Decades of research demonstrate that a variety of overlapping policies at city, subnational, national, and international levels is more likely to succeed than are single, overarching binding agreements. Such an evolutionary approach to policy provides essential safety nets should one or more policies fail.

The good news is that evolutionary policymaking is already happening organically. In the absence of effective national and international legislation to curb greenhouse gases, a growing number of city leaders are acting to protect their citizens and economies.

This is hardly surprising – indeed, it should be encouraged.

Most major cities sit on coasts, straddle rivers, or lie on vulnerable deltas, putting them on the front line of rising sea levels and flooding in the coming decades. Adaptation is a necessity. But, with cities responsible for 70% of global greenhouse-gas emissions, mitigation is better.
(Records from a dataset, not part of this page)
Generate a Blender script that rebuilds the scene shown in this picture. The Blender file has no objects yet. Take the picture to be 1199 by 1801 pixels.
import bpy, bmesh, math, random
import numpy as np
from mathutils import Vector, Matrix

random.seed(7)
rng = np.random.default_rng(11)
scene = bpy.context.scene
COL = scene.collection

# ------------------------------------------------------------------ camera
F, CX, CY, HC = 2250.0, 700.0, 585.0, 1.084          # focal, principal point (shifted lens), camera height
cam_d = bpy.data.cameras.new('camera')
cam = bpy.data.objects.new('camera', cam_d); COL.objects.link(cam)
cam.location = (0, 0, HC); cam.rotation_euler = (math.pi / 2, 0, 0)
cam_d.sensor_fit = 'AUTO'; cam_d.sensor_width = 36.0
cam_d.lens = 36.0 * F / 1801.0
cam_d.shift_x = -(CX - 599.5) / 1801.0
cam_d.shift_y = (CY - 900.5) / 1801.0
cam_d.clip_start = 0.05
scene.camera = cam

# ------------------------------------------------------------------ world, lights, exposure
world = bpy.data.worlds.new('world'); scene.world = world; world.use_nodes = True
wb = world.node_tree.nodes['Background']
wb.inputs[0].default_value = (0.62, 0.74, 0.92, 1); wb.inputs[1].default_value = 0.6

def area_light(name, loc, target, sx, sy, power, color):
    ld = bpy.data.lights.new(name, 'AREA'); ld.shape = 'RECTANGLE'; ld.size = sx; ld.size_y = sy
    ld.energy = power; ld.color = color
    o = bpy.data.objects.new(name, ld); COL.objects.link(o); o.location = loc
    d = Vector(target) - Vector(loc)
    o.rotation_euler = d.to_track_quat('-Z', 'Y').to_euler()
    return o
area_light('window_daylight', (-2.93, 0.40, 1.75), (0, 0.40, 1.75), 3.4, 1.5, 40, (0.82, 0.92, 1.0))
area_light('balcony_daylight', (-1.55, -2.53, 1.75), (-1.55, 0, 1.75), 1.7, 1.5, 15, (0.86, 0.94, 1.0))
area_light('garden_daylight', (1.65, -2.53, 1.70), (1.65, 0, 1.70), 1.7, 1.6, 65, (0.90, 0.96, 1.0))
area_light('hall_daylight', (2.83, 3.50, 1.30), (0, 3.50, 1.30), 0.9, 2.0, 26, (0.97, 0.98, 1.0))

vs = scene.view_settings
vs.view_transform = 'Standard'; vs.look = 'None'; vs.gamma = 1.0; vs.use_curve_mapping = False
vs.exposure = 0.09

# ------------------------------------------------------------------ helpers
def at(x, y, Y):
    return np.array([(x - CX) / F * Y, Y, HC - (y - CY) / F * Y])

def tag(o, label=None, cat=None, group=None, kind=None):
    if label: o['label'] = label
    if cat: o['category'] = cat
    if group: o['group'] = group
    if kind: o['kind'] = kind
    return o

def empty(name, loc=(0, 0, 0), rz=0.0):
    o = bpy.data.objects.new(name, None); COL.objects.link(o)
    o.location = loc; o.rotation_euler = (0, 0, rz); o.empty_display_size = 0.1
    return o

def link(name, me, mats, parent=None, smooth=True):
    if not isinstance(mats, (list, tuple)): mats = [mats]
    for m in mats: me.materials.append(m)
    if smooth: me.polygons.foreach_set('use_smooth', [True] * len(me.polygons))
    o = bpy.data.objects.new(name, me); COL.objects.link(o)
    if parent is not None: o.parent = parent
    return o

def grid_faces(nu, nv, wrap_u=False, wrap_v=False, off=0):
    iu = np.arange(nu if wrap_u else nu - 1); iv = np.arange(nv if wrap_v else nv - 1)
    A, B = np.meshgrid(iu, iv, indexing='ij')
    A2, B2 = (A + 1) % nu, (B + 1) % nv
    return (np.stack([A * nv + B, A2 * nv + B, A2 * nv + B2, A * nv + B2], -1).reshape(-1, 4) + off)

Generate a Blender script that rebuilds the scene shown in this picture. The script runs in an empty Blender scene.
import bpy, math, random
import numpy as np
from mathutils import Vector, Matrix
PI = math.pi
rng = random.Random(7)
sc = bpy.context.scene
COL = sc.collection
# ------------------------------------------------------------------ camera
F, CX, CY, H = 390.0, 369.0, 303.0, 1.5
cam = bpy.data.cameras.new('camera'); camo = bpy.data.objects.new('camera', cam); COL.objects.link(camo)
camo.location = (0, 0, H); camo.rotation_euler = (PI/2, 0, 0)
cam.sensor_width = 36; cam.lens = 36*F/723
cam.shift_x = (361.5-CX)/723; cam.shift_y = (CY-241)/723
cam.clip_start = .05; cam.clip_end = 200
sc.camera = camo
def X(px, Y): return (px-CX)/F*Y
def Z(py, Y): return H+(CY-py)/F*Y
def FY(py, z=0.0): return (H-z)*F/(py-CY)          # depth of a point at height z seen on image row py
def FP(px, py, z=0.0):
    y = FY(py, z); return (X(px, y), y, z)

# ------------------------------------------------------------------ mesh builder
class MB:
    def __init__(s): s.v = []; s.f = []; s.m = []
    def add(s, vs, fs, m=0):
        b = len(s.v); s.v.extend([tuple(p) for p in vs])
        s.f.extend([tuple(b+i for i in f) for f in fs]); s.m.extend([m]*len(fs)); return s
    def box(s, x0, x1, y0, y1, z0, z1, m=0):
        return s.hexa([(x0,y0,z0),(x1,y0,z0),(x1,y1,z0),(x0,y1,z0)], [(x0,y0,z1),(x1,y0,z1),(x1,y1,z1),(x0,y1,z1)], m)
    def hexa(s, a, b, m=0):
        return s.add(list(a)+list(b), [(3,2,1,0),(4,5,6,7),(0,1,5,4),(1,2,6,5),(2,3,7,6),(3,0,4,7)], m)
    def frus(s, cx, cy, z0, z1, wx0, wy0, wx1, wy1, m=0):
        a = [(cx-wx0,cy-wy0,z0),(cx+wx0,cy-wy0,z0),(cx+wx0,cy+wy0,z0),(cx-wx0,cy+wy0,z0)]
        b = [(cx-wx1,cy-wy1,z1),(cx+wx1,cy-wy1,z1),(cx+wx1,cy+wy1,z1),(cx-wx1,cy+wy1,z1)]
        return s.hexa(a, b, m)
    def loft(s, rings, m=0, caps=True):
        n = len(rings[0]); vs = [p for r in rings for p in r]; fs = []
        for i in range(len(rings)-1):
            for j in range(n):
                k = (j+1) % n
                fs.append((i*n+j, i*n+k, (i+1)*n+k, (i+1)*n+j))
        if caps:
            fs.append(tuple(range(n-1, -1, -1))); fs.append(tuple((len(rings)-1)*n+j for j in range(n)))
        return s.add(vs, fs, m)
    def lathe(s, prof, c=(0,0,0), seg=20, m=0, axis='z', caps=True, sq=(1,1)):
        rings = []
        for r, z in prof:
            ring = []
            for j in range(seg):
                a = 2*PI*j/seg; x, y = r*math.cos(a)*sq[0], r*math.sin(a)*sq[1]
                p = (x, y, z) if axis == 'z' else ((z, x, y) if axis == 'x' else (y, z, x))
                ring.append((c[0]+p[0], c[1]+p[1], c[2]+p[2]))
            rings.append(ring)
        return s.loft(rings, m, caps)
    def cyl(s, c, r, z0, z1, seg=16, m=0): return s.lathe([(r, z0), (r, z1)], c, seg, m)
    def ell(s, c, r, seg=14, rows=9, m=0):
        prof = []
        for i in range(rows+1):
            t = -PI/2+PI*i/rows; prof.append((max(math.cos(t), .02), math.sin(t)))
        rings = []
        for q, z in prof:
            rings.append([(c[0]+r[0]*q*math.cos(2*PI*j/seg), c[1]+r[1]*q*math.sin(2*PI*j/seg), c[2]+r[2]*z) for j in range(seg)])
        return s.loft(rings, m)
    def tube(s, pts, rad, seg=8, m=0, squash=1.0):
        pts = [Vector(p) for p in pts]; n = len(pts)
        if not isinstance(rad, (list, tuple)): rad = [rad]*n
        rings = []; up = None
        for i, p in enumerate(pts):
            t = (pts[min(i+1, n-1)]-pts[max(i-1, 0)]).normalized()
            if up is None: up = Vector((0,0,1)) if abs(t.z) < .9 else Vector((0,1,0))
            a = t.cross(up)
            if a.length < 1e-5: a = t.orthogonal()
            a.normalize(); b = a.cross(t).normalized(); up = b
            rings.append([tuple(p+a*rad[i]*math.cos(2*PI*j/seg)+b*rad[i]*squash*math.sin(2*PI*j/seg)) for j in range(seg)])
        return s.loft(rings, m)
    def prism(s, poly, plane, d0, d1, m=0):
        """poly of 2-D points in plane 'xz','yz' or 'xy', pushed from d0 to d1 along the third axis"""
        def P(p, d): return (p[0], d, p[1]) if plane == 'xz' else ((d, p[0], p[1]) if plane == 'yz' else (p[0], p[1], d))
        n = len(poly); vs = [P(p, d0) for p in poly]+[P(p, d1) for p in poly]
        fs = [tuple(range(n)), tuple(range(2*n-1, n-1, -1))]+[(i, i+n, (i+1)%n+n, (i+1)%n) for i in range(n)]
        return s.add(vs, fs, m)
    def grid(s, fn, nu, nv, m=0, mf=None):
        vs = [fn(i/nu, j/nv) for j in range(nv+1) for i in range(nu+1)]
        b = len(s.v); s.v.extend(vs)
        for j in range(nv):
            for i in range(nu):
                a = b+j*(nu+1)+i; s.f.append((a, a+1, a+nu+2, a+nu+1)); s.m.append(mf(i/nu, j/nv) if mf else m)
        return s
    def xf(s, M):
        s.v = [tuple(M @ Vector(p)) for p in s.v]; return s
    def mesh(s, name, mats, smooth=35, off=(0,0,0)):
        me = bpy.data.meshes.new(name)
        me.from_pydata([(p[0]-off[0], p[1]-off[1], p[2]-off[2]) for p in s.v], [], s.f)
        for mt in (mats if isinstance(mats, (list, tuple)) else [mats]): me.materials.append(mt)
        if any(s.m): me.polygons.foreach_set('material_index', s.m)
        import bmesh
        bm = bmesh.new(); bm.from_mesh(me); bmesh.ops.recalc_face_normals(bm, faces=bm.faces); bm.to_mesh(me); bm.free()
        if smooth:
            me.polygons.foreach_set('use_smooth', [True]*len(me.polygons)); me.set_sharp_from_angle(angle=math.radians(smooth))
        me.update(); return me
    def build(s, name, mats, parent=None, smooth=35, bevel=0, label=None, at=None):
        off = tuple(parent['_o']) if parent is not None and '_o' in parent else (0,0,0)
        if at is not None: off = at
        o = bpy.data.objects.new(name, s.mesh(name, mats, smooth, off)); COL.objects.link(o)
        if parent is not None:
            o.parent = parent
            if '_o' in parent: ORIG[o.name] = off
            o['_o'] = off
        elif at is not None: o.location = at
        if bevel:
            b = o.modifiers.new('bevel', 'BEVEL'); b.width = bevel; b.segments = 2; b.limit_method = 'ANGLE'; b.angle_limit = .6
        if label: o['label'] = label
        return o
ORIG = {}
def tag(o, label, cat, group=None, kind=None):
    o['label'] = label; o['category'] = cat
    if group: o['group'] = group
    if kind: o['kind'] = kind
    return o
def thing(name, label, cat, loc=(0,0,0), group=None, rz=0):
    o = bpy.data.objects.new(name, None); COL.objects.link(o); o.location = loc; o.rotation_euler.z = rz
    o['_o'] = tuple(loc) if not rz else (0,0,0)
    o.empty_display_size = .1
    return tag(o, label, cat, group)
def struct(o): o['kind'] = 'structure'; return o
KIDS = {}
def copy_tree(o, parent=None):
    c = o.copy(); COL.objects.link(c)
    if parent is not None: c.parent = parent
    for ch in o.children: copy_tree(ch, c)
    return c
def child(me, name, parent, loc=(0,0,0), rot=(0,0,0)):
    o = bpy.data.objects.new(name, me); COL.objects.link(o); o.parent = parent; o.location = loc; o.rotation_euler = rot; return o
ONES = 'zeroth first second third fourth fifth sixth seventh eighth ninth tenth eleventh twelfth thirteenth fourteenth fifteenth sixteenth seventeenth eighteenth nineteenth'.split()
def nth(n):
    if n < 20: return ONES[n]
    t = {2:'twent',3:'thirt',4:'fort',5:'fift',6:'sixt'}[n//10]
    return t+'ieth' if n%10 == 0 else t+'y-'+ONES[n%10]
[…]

When it comes to tackling climate change, the United States has produced no federal mandate explicitly requiring or even promoting emissions-reductions targets. But, by May last year, some 30 US states had developed their own climate action plans, and more than 900 US cities have signed up to the US climate-protection agreement.

This grassroots diversity in “green policymaking” makes economic sense. “Sustainable cities” attract the creative, educated people who want to live in a pollution-free, modern urban environment that suits their lifestyles. This is where future growth lies. Like upgrading a mobile phone, when people see the benefits, they will discard old models in a flash."

Regular readers know that I am strongly on board with all of these points. The weaknesses of public solutions to problems can often be overcome by diverse, decentralized responses (federalism), which provide the opportunity for different public authorities to learn from each other. Ostrom goes on to emphasize that Rio is important (a point she makes in the beginning as well). I agree, although she didn't seem to quite put her finger here on why. The problem with decentralization (and one of the reasons why markets aren't necessarily the best way to solve these problems) is the problem of externalities and free-riding. Controlling carbon emissions and sustainability are positive externalities, and so we'd expect competing jurisdictions to underinvest. So I agree with Ostrom that it makes sense to have these international frameworks to set broad goals, expectations, and interconnections - but they should not be used as a one-size-fits-all substitute for localized solutions.